Putting us together with shared values and a unification in hopefulness and mindfulness is a different matter altogether.
It doesn’t matter, as far as I am concerned, whether the disaster of this week happened six streets away, six miles, six hundred or six thousand. The people suffering are my fellow human beings and I have far more in common with them than the things that separate me. However, I also acknowledge that they have different customs, faiths and tastes that are possibly quite different to my own, and these differences are good and should not be ignored and certainly there should be no attempt to eradicate the difference with some sort of right winged eugenics operation.
People who are against a federal Europe do not understand this. They do not understand that in having unity we should not lose ourselves. Back to the individual; in joining two hands together in matrimony, for example, one should never lose sight of the person that you are and the person that you might end up being. The unity of nations does not suppress the uniqueness of one nation. It merely finds the positive commonalities and works with those according to a shared set of values that are probably based on the key instincts of survival – moving on to something more enlightened.
It does not deliberately make trouble with the differences.
As much as I would like to spend time in France, I am not French for all my state of being a Francophile. I am British and therefore am very different to my counterparts across the Channel. However, I wish to embrace their style of life and I appreciate their values, particularly when it comes to work and culture. I may be slightly different in France but I never see myself as a foreigner.

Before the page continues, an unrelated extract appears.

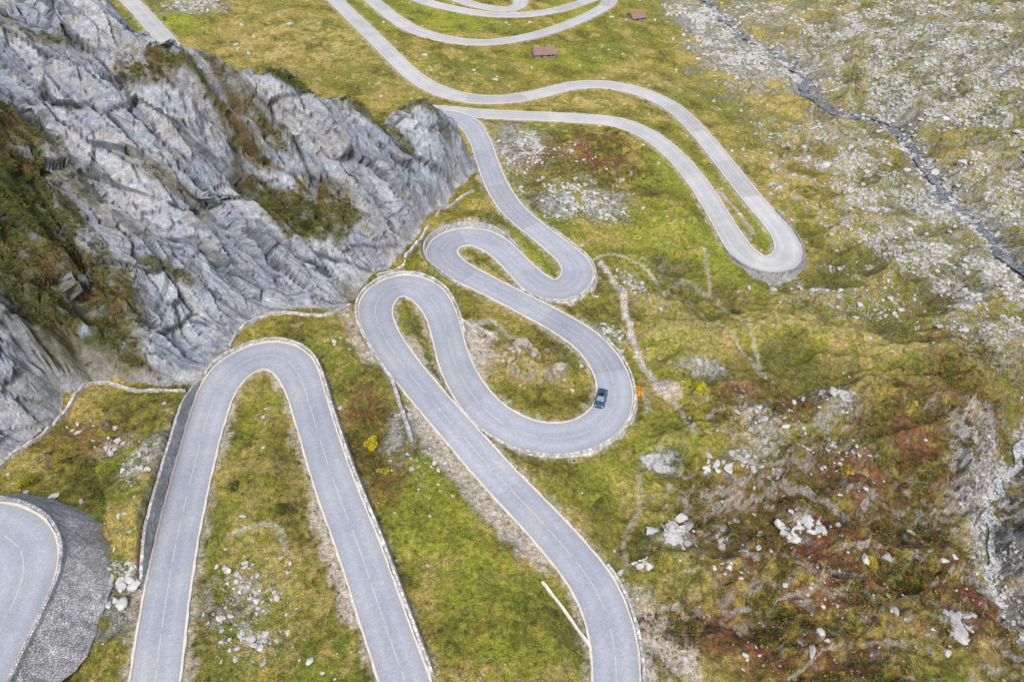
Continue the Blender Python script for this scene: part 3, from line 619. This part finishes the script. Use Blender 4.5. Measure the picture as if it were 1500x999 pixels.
pal=np.array([(.072,.078,.017),(.13,.064,.03),(.185,.062,.03),(.10,.12,.02),(.26,.18,.035),(.08,.062,.025),(.165,.155,.032)])
redv=RED.ravel()[ids]; ci=rng.integers(0,7,len(ids)); ci=np.where(redv<.3,np.where(rng.random(len(ids))<.6,0,3),ci)
wt2=((CH>2)*area*inv_*ss(.4,.9,vgt)*(slope<2.4)).ravel(); wt2/=wt2.sum(); id2=rng.choice(NY*NX,4200,p=wt2)
pc=np.vstack([pc,V[id2]]); cols=np.vstack([pal[ci],pal[rng.choice([0,3,5,3,0],len(id2))]]); m=len(pc)
rad=.2+.6*rng.random(m)**2
v,f,c_=leafcloud(pc,rad,rad*.8,22,.09+.07*rad,cols)
me=mesh_np('low_shrubs',v,f,False); vcol(me,c_)
g=NT('shrub_leaves',.85); M_l=g.out(g.n('ShaderNodeAttribute',attribute_name='Col').outputs['Color'])
put('low_shrubs',me,M_l,kind='stuff',label='low rust and dark green heath shrubs covering the slopes',category='shrubs')
# single shrubs
M_bark=plain('bark',(.07,.05,.035),.9)
def shrub(px,py,s,c,label,seed,h=0.):
    x,y,_=gp(px,py,h); z=sampZ(x,y); e=put('shrub',None,label=label,category='bush'); e.location=(x,y,z)
    r_=np.random.default_rng(seed); nc=9
    cs=np.stack([r_.normal(0,.38*s,nc),r_.normal(0,.38*s,nc),r_.uniform(.1,.55,nc)*s],-1)
    v,f,cl=leafcloud(cs,np.full(nc,.42*s),np.full(nc,.6*s),120,np.full(nc,.07+.03*s),np.tile(np.array(c),(nc,1))*r_.uniform(.6,1.3,(nc,1)),seed)
    me=mesh_np('foliage',v,f,False); vcol(me,cl); put('foliage',me,M_l,e)
    bm=bmesh.new()
    for i in range(5):
        p1=Vector(cs[i]); d=p1-Vector((0,0,-.2)); L=d.length
        bmesh.ops.create_cone(bm,cap_ends=True,segments=6,radius1=.06*s,radius2=.02*s,depth=L,matrix=Matrix.Translation(Vector((0,0,-.2))+d*.5)@d.to_track_quat('Z','Y').to_matrix().to_4x4())
    me=bpy.data.meshes.new('stem'); bm.to_mesh(me); bm.free(); put('stem',me,M_bark,e)
for i,q in enumerate([(935,572,1.3,(.66,.33,.014),'round orange bush just outside the bend where the car drives'),
 (540,642,1.25,(.50,.40,.025),'yellow bush right of the bottom hairpin loop'),(563,683,.8,(.36,.31,.03),'small yellow bush below the yellow bush of the middle strip'),
 (1022,592,1.5,(.44,.40,.03),'yellow green bush right of the orange bush'),(1003,577,.9,(.35,.35,.03),'small green yellow bush between the orange bush and the yellow green one'),
 (42,706,1.3,(.30,.29,.03),'yellow green bush beside the hairpin at the left edge'),(1185,597,.9,(.28,.12,.03),'rusty bush at the right of the central scree'),
 (455,345,1.6,(.05,.085,.018),'dark green bush on the cliff ledge',5.5),(1240,690,1.0,(.33,.24,.03),'golden bush on the upper part of the rust slope'),
 (1270,835,1.1,(.38,.28,.03),'golden bush in the bottom right shrubs'),(1420,770,1.0,(.26,.09,.03),'red bush near the gorge rim'),(345,720,.8,(.09,.10,.018),'dark bush in the upper half of the bottom loop'),
 (415,745,1.,(.08,.09,.018),'dark bush in the middle of the bottom loop'),(880,735,.9,(.13,.13,.02),'olive bush on the grass between car bend and bottom bend'),(1080,455,.9,(.10,.11,.02),'dark green bush on the slope below the far right hairpin')]):
    shrub(*q[:5],seed=900+i,h=q[5] if len(q)>5 else 0.)
# ------------------------------------------------------------------ boxes
def box(bm,c,s,rz=0,bev=0):
    r=bmesh.ops.create_cube(bm,size=1,matrix=Matrix.Translation(c)@Matrix.Rotation(rz,4,'Z')@Matrix.Diagonal((*s,1)))
    if bev: bmesh.ops.bevel(bm,geom=list({e for v in r['verts'] for e in v.link_edges}),offset=bev,segments=2,affect='EDGES')
def bo(name,bm,mat,parent):
    me=bpy.data.meshes.new(name); bmesh.ops.recalc_face_normals(bm,faces=bm.faces); bm.to_mesh(me); bm.free(); return put(name,me,mat,parent)
M_roof=stone_mat('rusty_roof',(.16,.095,.085),(.28,.18,.165),3.); M_hut=masonry_mat('hut_stone',(.26,.25,.24),(.42,.40,.38),2.5); M_wood=plain('dark_wood',(.08,.05,.03),.8); M_gl=plain('dark_glass',(.03,.04,.05),.1)
def hut(px,py,L,Wd_,rz,label):
    x,y,_=gp(px,py); e=put('stone_hut',None,label=label,category='hut'); e.location=(x,y,sampZ(x,y)-.3); e.rotation_euler.z=rz
    bm=bmesh.new(); h=1.6; rh=1.3
    v=[bm.verts.new(q) for q in [(-L/2,-Wd_/2,-1),(L/2,-Wd_/2,-1),(L/2,Wd_/2,-1),(-L/2,Wd_/2,-1),(-L/2,-Wd_/2,h),(L/2,-Wd_/2,h),(L/2,Wd_/2,h),(-L/2,Wd_/2,h),(-L/2,0,h+rh),(L/2,0,h+rh)]]
    for q in [(0,1,5,4),(2,3,7,6),(1,2,6,9,5),(3,0,4,8,7)]: bm.faces.new([v[i] for i in q])
    bo('wall',bm,M_hut,e)
    bm=bmesh.new(); a=math.atan2(rh,Wd_/2); sl=math.hypot(rh,Wd_/2)+.5
    for sg in (-1,1):
        bmesh.ops.create_cube(bm,size=1,matrix=Matrix.Translation((0,sg*math.cos(a)*sl/2,h+rh+.1-math.sin(a)*sl/2))@Matrix.Rotation(-sg*a,4,'X')@Matrix.Diagonal((L+.7,sl,.12,1)))
    rf=bo('roof',bm,M_roof,e)
    bm=bmesh.new(); box(bm,(L*.25,Wd_*.12,h+rh+.2),(.5,.5,1.0)); bo('chimney',bm,M_hut,rf)
    bm=bmesh.new(); box(bm,(-L*.15,-Wd_/2-.03,.75),(.9,.08,1.5)); bo('door',bm,M_wood,e)
    for q in (.2,.38):
        bm=bmesh.new(); box(bm,(L*q,-Wd_/2-.02,1.05),(.6,.07,.6)); wf=bo('window',bm,M_wood,e)
        bm=bmesh.new(); box(bm,(L*q,-Wd_/2-.06,1.05),(.45,.03,.45)); bo('pane',bm,M_gl,wf)
hut(796,84,7.0,5.6,.15,'small stone hut with a reddish roof above the long pale road')
hut(932,27,5.6,5.6,.35,'small stone hut with a brown roof at the top near the stream')
# ------------------------------------------------------------------ car
def car(px,py):
    r=roadC; x,y,_=gp(px,py); i=int(np.argmin(np.hypot(r.p[:,0]-x,r.p[:,1]-y))); tx,ty=r.t[i]
    if ty>0: tx,ty=-tx,-ty
    e=put('car',None,label='dark blue grey car driving on the inside of the hairpin bend',category='car')
    e.location=(x,y,r.z[i]+.05); e.rotation_euler.z=math.atan2(ty,tx)
    Mp=plain('car_paint',(.025,.055,.10),.45,.03,0.,.35); Mg=plain('car_glass',(.12,.18,.23),.35,.02,0.,.25); Mt=plain('rubber',(.02,.02,.02),.8); Mm=plain('alloy',(.35,.35,.37),.4,.05,.7); Mh=plain('headlight_glass',(.5,.52,.55),.2); Mr_=plain('tail_lamp_glass',(.35,.02,.02),.2); Mk=plain('black_trim',(.015,.015,.016),.6,.1,0.,.2)
    st=[(-2.22,.70,.42,.62,.78),(-2.12,.84,.30,.75,.94),(-1.6,.90,.24,.80,1.0),(-.6,.92,.22,.80,.98),(.6,.92,.22,.79,.96),(1.15,.91,.22,.76,.92),(1.75,.88,.24,.68,.82),(2.1,.78,.30,.58,.70),(2.24,.58,.40,.50,.58)]
    bm=bmesh.new(); rings=[]
    for (sx,w,zb,zs,zt) in st:
        rings.append([bm.verts.new((sx,q[0]*w,q[1])) for q in [(-.86,zb),(-1,zb+.12),(-1,zs),(-.9,zt-.03),(-.6,zt),(0,zt+.02),(.6,zt),(.9,zt-.03),(1,zs),(1,zb+.12),(.86,zb)]])
    for a_,b_ in zip(rings,rings[1:]):
        for j in range(11): bm.faces.new([a_[j],a_[(j+1)%11],b_[(j+1)%11],b_[j]])
    bm.faces.new(rings[0]); bm.faces.new(rings[-1]); b=bo('body',bm,Mp,e)
    for p in b.data.polygons: p.use_smooth=True
    def quad(name,pts,mat,par,off=0):
        bm=bmesh.new(); bm.faces.new([bm.verts.new(q) for q in pts]); 
        ob=bo(name,bm,mat,par); return ob
    bm=bmesh.new()
    lo=[(-2.0,-.76,.93),(-2.0,.76,.93),(1.1,.79,.92),(1.1,-.79,.92)]; hi=[(-1.5,-.58,1.43),(-1.5,.58,1.43),(.3,.60,1.45),(.3,-.60,1.45)]
    L=[bm.verts.new(q) for q in lo]; H=[bm.verts.new(q) for q in hi]
    for j in range(4): bm.faces.new([L[j],L[(j+1)%4],H[(j+1)%4],H[j]])
    bm.faces.new(H); bo('cabin_frame',bm,Mp,e)
    def pane(name,a,b_,c_,d,ox,oy,oz,m=.07):
        cx=[(a[k_]+b_[k_]+c_[k_]+d[k_])/4 for k_ in range(3)]
        return quad(name,[tuple(cx[k_]+(q[k_]-cx[k_])*(1-m*(2 if k_==2 else 1.4))+(ox,oy,oz)[k_] for k_ in range(3)) for q in (a,b_,c_,d)],Mg,e)
    pane('windscreen',lo[2],lo[3],hi[3],hi[2],.02,0,.03); pane('rear_window',lo[1],lo[0],hi[0],hi[1],-.02,0,.03)
    for sg in (-1,1):
        l0=(-1.85,sg*.775,.95); l1=(-.45,sg*.785,.95); l2=(.95,sg*.795,.95); h0_=(-1.42,sg*.59,1.42); h1=(-.5,sg*.60,1.43); h2=(.25,sg*.605,1.43)
        pane('side_window',l0,l1,h1,h0_,0,sg*.02,.01); pane('side_window',l1,l2,h2,h1,0,sg*.02,.01)
    bm=bmesh.new(); box(bm,(-.6,0,1.455),(1.75,1.14,.05),0,.02); rf=bo('roof',bm,Mp,e)
    bm=bmesh.new(); box(bm,(-.15,0,1.49),(.75,.8,.012)); bo('sunroof',bm,Mk,rf)
    for sg in (-1,1):
        bm=bmesh.new(); box(bm,(-.6,sg*.52,1.51),(1.5,.04,.04)); bo('roof_rail',bm,Mm,rf)
        bm=bmesh.new(); box(bm,(.78,sg*1.0,1.0),(.14,.2,.13),0,.03); bo('wing_mirror',bm,Mp,e)
        bm=bmesh.new(); box(bm,(2.06,sg*.6,.66),(.22,.3,.12),-sg*.35,.03); bo('headlight',bm,Mh,e)
        bm=bmesh.new(); box(bm,(-2.14,sg*.66,.82),(.12,.26,.14),sg*.2,.03); bo('tail_light',bm,Mr_,e)
        for wx in (-1.38,1.4):
            bm=bmesh.new(); bmesh.ops.create_cone(bm,cap_ends=True,segments=24,radius1=.33,radius2=.33,depth=.22,matrix=Matrix.Translation((wx,sg*.83,.33))@Matrix.Rotation(math.pi/2,4,'X')); 
            bmesh.ops.bevel(bm,geom=[q for q in bm.edges if len(q.link_faces)==2 and q.calc_face_angle()>1],offset=.04,segments=2,affect='EDGES'); w_=bo('wheel',bm,Mt,e)
            bm=bmesh.new(); bmesh.ops.create_cone(bm,cap_ends=True,segments=20,radius1=.21,radius2=.21,depth=.03,matrix=Matrix.Translation((wx,sg*.94,.33))@Matrix.Rotation(math.pi/2,4,'X')); bo('rim',bm,Mm,w_)
    for sx in (-2.2,2.2):
        bm=bmesh.new(); box(bm,(sx,0,.42),(.12,1.3,.16),0,.04); bo('bumper',bm,Mk,e)
    e.scale=(.90,.92,.93)
car(880,586)
# ------------------------------------------------------------------ light, camera
w=bpy.data.worlds.new('World'); bpy.context.scene.world=w; w.use_nodes=True; nt=w.node_tree
sky=nt.nodes.new('ShaderNodeTexSky'); sky.sky_type='NISHITA'; sky.sun_disc=False
sv=Vector((.0,-.58,.80)).normalized(); sky.sun_elevation=math.asin(sv.z); sky.sun_rotation=math.atan2(sv.x,sv.y); sky.altitude=0; sky.dust_density=4.; sky.air_density=1.5
hs=nt.nodes.new('ShaderNodeHueSaturation'); hs.inputs['Saturation'].default_value=.75
nt.links.new(sky.outputs[0],hs.inputs['Color']); nt.links.new(hs.outputs[0],nt.nodes['Background'].inputs[0]); nt.nodes['Background'].inputs[1].default_value=.18
ld=bpy.data.lights.new('sun','SUN'); ld.energy=2.7; ld.angle=math.radians(12); ld.color=(1,.965,.92); lo_=bpy.data.objects.new('sun',ld); COL.objects.link(lo_); lo_.rotation_euler=sv.to_track_quat('Z','Y').to_euler()
cd=bpy.data.cameras.new('camera'); cd.lens=24.; cd.sensor_width=36; cd.clip_end=6000; cd.clip_start=.5
co=bpy.data.objects.new('camera',cd); COL.objects.link(co); co.location=(0,0,CZ); co.rotation_euler=(math.pi/2-P,0,0); bpy.context.scene.camera=co
vs_=bpy.context.scene.view_settings; vs_.view_transform='Standard'; vs_.look='None'; vs_.exposure=0; vs_.gamma=1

When I am in another continent, I do feel more alien to people around me, even if we are speaking the same language, as in the USA, but I still don’t feel “foreign”.

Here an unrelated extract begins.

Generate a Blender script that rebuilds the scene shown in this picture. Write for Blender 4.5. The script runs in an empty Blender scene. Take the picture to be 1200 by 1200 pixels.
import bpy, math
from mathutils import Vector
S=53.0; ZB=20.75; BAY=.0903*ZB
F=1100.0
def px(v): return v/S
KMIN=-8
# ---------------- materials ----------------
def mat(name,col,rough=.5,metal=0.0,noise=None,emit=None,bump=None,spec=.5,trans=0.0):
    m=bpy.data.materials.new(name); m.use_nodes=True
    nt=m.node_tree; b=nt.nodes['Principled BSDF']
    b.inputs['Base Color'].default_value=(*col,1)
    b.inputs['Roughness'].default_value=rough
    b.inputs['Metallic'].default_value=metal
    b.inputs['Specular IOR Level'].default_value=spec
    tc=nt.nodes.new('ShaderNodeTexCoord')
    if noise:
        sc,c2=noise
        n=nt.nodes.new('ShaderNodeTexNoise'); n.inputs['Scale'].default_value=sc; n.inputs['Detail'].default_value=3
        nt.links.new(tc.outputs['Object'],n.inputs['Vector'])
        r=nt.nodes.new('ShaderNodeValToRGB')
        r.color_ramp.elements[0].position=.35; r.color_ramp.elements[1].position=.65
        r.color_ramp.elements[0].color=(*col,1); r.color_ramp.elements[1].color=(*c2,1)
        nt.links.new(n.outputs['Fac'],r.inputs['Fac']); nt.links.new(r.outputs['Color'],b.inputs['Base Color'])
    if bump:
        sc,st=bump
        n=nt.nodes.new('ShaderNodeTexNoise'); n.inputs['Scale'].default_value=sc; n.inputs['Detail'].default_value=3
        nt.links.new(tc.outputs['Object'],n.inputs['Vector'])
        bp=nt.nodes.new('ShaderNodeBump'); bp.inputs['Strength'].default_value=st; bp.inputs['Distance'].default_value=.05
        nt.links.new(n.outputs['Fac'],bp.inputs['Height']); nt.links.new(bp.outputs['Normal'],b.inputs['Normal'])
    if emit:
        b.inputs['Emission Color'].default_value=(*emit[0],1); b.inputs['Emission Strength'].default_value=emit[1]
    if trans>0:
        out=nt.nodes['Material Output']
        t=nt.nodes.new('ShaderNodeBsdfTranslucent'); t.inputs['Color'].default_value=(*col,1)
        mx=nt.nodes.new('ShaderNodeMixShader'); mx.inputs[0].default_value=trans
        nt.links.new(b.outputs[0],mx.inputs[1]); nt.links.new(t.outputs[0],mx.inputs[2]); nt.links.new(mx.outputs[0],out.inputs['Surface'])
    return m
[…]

It has become such a divisive word.
It has become such a divisive world, and in continuing to stereotype we reiterate prejudice and encourage racism. And in negatively separating nations we do the very same thing.
It’s complicated, which takes me back to Obama and H. G. Wells.
Surely the one thing that is obvious is that we are one humanity and in some ways, many of the problems of the world might be eradicated if we saw this as a unifying factor of good rather than a communist dystopia.
We should be celebrating difference and we should be celebrating our uniqueness and individuality. Within the laws of shared values, we should grow and be who we want as a nation and as individuals. What we should definitely not do is define people together because the ‘look the same’ or their countries are in close proximity. What we should definitely do is cry for our human family who are suffering anywhere in the world, be in under the tsunami disaster of Japan or the extreme poverty of life in the impoverished villages of countries in Africa.
This week is Comic Relief. To placate the Daily Mail readers, the founders of Comic Relief decided from the offset that they would support charities both home and abroad. Aiming for £5 million in their first year, they exceeded this three-fold.
One of the extremely positive things about this organisation is that they respect difference and embrace similarity to accentuate and emphasise the suffering of one human to the consciousness of another.
Maybe this is what Obama would have liked to say on Friday. It is all of our responsibility as part of humanity to be concerned about our fellow human beings in Japan at this time of natural disaster but read into his words more, then really, wouldn’t it be great if we were a One World Government where the problems of our neighbours were our own irrespective of distance and difference?
I’d better go and check out what H.G. Wells might have said.
It just goes to show that we can all be in danger of dismissing the thoughts and views of someone based entirely on a lack of knowledge of them. It seems to me that there is something far deeper and meaningful in this man’s mind that his Time Machine concoction.